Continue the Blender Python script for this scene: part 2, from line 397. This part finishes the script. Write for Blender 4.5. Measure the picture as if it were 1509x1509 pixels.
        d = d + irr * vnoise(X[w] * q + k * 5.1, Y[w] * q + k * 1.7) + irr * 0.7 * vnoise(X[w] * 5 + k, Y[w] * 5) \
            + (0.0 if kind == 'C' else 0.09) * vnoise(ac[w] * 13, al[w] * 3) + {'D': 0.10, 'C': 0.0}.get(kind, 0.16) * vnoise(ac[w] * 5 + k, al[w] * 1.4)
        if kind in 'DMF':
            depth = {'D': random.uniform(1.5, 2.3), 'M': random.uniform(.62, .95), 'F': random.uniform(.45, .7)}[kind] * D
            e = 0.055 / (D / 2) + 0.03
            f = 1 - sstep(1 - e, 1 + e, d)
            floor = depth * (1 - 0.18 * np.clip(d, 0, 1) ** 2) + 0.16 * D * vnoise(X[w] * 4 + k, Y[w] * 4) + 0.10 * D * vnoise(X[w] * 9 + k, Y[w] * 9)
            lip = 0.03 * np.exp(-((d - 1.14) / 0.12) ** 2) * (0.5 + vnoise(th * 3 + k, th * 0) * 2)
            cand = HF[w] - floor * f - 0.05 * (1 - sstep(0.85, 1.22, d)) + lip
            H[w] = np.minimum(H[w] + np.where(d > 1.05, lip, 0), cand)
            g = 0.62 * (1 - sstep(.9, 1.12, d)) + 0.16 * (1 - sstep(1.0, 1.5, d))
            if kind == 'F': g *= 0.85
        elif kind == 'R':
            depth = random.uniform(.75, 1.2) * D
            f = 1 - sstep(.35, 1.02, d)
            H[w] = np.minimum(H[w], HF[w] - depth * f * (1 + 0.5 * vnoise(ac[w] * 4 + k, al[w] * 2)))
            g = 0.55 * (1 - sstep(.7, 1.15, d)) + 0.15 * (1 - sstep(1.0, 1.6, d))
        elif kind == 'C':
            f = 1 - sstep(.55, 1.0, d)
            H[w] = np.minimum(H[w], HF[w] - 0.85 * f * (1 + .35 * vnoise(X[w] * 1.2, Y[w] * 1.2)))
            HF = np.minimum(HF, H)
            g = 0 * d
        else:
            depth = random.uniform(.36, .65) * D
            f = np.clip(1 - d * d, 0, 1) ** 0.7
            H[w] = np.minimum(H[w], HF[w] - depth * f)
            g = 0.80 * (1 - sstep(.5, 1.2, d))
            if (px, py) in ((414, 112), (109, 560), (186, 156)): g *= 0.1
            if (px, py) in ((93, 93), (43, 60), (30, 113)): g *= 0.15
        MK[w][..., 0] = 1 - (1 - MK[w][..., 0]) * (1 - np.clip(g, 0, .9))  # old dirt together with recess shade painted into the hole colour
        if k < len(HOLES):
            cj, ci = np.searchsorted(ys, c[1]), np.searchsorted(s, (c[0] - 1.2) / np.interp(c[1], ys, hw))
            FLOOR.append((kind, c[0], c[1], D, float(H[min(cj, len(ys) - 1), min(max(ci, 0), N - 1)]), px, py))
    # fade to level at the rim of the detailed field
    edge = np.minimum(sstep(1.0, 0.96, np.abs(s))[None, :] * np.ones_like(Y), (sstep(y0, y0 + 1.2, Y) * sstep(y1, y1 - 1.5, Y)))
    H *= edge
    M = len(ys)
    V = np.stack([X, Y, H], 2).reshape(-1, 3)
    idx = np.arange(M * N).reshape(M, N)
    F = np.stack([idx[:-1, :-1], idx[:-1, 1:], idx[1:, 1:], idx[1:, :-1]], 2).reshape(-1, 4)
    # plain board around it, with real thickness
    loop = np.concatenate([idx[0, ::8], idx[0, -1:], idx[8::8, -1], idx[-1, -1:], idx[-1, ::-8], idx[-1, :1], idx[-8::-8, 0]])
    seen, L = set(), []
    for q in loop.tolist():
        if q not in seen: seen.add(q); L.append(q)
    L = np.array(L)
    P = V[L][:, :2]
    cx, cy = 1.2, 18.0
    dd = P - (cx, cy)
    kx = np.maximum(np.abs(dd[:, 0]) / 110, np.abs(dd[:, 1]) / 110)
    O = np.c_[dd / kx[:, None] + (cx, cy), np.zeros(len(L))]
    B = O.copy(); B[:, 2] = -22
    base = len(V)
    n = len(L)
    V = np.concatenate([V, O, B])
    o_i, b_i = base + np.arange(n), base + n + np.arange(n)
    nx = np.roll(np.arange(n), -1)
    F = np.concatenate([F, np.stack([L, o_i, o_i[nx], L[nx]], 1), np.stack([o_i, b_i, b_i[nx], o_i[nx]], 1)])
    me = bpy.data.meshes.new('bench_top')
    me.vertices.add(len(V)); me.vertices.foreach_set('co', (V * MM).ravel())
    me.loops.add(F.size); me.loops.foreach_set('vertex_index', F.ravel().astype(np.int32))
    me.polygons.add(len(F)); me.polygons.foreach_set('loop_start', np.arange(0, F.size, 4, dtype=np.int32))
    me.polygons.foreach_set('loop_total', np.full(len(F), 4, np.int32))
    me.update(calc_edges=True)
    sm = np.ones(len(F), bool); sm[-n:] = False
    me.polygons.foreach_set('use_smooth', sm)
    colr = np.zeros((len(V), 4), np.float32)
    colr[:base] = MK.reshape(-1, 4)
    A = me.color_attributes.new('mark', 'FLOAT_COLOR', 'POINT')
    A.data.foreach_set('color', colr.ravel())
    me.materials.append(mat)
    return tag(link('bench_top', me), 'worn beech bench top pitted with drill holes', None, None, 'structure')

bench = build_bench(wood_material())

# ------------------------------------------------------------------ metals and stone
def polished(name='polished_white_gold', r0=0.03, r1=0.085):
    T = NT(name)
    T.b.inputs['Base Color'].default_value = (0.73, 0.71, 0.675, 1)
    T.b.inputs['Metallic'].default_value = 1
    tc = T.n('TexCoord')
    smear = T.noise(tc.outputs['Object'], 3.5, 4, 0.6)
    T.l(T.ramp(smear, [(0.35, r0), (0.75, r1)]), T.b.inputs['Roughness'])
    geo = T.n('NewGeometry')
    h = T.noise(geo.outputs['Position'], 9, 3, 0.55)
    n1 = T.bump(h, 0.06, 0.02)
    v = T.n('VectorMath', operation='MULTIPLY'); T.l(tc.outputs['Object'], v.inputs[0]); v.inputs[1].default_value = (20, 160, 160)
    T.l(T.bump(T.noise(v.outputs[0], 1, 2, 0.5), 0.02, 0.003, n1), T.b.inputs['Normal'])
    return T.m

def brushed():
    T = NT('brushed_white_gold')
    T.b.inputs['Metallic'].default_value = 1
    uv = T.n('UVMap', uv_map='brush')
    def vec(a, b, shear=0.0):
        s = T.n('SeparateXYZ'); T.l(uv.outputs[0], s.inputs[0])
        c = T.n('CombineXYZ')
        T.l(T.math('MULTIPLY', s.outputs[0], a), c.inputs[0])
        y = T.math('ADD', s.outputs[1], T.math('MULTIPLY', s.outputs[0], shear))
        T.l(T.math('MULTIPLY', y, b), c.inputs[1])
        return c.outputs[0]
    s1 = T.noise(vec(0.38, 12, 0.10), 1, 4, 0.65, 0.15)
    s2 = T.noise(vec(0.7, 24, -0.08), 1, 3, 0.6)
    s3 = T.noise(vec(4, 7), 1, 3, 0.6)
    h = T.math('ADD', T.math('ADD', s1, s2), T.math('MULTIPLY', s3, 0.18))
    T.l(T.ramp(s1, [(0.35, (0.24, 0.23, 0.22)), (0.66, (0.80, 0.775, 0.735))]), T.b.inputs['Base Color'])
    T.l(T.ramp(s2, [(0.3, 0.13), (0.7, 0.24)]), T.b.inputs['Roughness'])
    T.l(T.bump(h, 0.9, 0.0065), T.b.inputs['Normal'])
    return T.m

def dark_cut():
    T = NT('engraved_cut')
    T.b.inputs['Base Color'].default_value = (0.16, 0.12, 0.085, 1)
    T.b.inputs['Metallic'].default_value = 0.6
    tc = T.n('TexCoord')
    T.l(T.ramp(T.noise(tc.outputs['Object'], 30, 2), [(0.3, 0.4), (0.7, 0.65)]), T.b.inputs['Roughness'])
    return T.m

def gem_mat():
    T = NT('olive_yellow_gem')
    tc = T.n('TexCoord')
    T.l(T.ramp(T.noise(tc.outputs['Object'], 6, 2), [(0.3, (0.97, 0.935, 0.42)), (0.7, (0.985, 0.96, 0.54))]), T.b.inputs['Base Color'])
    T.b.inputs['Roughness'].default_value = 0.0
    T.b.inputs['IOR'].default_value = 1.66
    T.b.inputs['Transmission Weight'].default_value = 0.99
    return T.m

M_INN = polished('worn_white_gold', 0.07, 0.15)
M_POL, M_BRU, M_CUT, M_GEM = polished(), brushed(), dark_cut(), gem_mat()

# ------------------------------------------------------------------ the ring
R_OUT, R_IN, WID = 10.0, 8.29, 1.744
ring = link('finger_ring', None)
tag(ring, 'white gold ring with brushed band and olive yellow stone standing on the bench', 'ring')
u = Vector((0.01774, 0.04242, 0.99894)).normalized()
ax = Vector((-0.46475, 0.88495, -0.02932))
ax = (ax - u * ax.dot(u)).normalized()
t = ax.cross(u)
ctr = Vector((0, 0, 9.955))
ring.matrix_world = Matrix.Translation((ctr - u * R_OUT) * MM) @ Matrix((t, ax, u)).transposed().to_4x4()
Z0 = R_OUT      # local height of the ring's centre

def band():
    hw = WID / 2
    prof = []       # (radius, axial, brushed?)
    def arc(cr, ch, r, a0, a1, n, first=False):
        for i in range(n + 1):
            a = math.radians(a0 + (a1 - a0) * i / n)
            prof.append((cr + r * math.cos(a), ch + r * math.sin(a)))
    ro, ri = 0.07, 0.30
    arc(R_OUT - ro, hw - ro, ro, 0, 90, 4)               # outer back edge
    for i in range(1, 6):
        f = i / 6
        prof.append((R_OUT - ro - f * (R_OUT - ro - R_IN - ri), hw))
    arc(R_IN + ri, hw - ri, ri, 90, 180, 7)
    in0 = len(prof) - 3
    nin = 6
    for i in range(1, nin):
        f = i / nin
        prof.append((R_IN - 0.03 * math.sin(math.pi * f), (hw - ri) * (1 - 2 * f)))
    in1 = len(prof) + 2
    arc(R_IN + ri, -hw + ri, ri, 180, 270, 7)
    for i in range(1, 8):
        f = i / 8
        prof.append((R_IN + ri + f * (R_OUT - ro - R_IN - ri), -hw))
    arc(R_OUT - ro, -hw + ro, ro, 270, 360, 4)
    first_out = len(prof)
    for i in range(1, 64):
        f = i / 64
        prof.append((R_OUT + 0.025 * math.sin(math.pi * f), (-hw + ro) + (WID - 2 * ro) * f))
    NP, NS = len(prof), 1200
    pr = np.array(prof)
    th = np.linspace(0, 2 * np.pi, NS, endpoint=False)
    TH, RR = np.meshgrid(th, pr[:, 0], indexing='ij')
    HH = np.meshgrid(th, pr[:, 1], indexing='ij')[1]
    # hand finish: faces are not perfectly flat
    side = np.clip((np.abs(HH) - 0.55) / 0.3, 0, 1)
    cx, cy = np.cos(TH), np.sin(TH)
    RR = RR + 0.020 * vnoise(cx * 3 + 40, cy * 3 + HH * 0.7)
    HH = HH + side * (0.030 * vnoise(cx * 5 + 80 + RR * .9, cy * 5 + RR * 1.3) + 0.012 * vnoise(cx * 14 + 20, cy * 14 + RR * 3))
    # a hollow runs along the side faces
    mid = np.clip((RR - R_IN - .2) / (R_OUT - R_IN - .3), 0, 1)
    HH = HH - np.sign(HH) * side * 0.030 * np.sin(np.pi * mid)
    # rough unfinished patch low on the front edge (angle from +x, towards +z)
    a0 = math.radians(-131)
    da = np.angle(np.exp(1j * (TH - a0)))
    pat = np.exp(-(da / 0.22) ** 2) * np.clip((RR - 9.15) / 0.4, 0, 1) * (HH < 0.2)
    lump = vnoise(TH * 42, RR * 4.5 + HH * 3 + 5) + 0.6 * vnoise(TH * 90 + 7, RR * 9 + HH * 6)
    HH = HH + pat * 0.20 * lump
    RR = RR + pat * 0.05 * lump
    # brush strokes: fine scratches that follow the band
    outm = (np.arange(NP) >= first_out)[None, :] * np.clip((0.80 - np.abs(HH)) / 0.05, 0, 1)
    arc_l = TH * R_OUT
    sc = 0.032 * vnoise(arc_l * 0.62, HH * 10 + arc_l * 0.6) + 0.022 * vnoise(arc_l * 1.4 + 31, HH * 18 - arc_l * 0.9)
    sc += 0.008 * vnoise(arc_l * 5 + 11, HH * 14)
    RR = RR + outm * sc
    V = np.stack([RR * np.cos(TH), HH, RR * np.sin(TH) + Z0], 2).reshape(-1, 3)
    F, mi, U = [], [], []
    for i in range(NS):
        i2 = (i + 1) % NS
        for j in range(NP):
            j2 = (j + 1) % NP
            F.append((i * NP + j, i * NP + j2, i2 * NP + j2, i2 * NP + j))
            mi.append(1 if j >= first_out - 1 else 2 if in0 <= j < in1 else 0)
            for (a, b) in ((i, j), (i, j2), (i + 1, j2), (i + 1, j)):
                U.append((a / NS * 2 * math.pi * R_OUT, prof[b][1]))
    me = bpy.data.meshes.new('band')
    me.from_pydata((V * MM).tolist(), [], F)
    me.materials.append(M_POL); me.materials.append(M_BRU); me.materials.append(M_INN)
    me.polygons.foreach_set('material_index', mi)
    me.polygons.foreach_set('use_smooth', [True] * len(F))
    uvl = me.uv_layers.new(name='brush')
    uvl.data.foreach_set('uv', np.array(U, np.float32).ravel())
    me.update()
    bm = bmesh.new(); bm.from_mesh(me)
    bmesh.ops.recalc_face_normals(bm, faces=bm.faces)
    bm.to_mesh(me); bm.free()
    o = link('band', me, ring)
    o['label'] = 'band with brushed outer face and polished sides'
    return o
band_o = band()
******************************
[EXERCISE OBJECTIVE]:
Everything from the line that contains "g = 0.62 * (1" through the line that contains "H[w] = np.minimum(H[w], HF[w] - depth * f *" is to be transcribed exactly, and nothing outside that range.

[TASK SOLUTION]:
            g = 0.62 * (1 - sstep(.9, 1.12, d)) + 0.16 * (1 - sstep(1.0, 1.5, d))
            if kind == 'F': g *= 0.85
        elif kind == 'R':
            depth = random.uniform(.75, 1.2) * D
            f = 1 - sstep(.35, 1.02, d)
            H[w] = np.minimum(H[w], HF[w] - depth * f * (1 + 0.5 * vnoise(ac[w] * 4 + k, al[w] * 2)))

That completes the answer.